The MTA has been failing its costumers on an epic scale lately. Yesterday's commuting nightmare also had Con Edison pitching in: NY Times "Why a Midtown Power Failure Snarled Your Morning Commute." Snarled is a pretty cozy word for soul-sapping mess.
Funny thing, when I was googling for info about yesterday's mess (April 21, 2017), I kept landing on articles I thought were about it, but were about other recent messes: "Chaos as power blackout hits New York's Grand Central bringing trains to a standstill" is from January, 2013
There really are too many examples to list, except perhaps for the one I've pasted below. From August 1980!
Kudos to The New York Times archives. I started commuting from Long Island into Manhattan in high school during the summer of my junior year when I got an internship at The Metropolitan Museum of Art. It was soul-sapping (I know I've said that before.) I was young and wanted to shout and scream about how awful this daily experience was, and of course was really thrilled when the NY Times ran it.

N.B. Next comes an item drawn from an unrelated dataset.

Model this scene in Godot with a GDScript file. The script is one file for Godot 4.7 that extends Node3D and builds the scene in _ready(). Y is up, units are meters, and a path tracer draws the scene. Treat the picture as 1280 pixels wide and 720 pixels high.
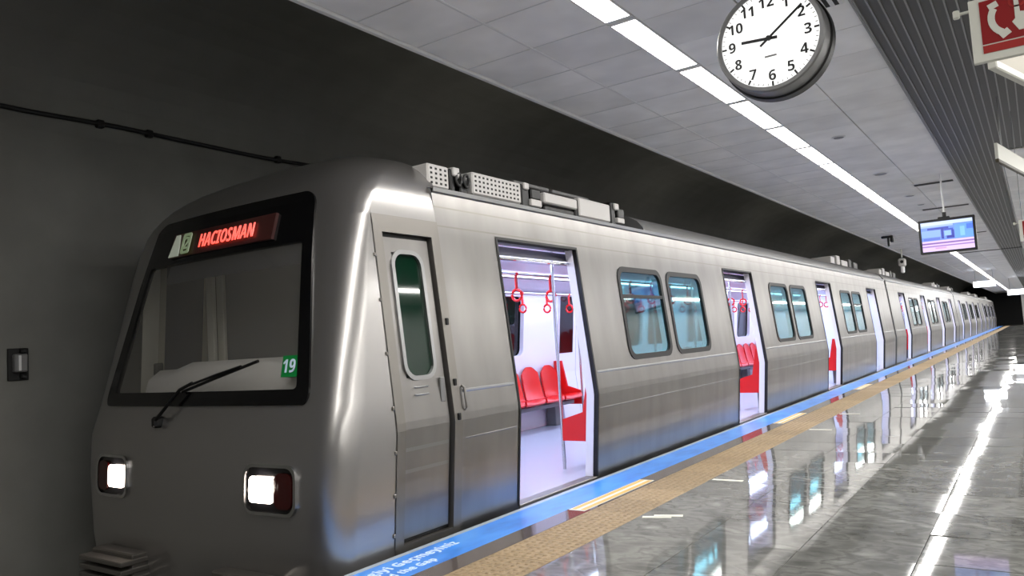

Even more satisfying: my brother, who also commuted, was on a Penn Station platform, trying to get to the stairs to get to the street, hemmed in by too many people who can but shuffle inch by inch to keep going, when he heard a guy say to his friend, "This is just what she was talking about." He had read the article!
Thirty years on, and commuters are still cattle. Maybe that is simply the fate of city dwellers.